Social Protection Systems

in Greece

Children affected

  • The total social protection expenditure in Greece (29.4 per cent of GDP in 2020) is below EU average (31.7 per cent of GDP).
  • The social protection expenditure on family/ children is even lower compared to EU (1.6 per cent of GDP in Greece vs 2.5 per cent of GDP in EU in 2020).

Enabling Environment

Legislation, policy, resources, coordination, data

Bottlenecks

  • Lack of effective control mechanisms in a system based on social insurance contributions receipts.
  • Difficulty in tracking public expenditure on child protection issues.
  • Poor social service delivery exacerbates the vulnerabilities of children most in need and has a negative impact on their access to quality services.

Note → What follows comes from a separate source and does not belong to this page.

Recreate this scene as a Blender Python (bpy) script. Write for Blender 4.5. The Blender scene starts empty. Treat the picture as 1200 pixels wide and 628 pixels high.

This translates into high geographic and socio-economic inequities across Greece, narrow opportunities for boys and girls and low intergenerational mobility.
  • Absence of a solid national narrative around children most in need.
  • Children are not adequately captured by household surveys and national averages.

CRC Recommendations

  • 37(c) Adopt legal provisions to establish a system of social housing with fair and transparent allocation criteria.

National Actions

  • Multi-annual financed plans to strengthen the socio-economic inclusion of children in order to address generational poverty and disadvantage are required utilizing EU initiatives and funding, such as the Child Guarantee, the European Social Fund, and the EU Recovery and Resilience Facility.
  • Prioritize expansion of social protection coordination, social budgeting, and policy implementation, informed by evidence and data on child poverty and exclusion.
  • Improved integration and coordination of child-focused social protection services, including social cash transfers, will be complemented by enhanced capacities of children, families and communities to access and participate in social sector service delivery processes.
  • Advocacy and technical guidance within the Government’s social policy and poverty coordination framework, paying attention to sustained increases in social sector budget outlays, and welcome opportunities for child and adolescent participation.
  • Promote shock responsive social protection system assessment tools: to enhance resilience to (economic, social) shocks, improve response times, reduce costs of delivering emergency assistance.
  • Assessment tool (CODI) to review and adjust design features of social protection (social assistance, social insurance, labour market initiatives) in terms of scope, level and scale, such as eligibility criteria and transfer values, to enhance coverage and provide adequate levels of assistance in times of crisis.

Supply

Adequately staffed services, facilities, information, commodities

Bottlenecks

CRC Recommendations (2022)

  • 37(a) Lift barriers for parents to access financial support and establish a community-based system of universal social services that strengthen and enable families to care appropriately for their children;
  • 37(b) Increase the childcare enrolment rates by improving access and incentives for parents.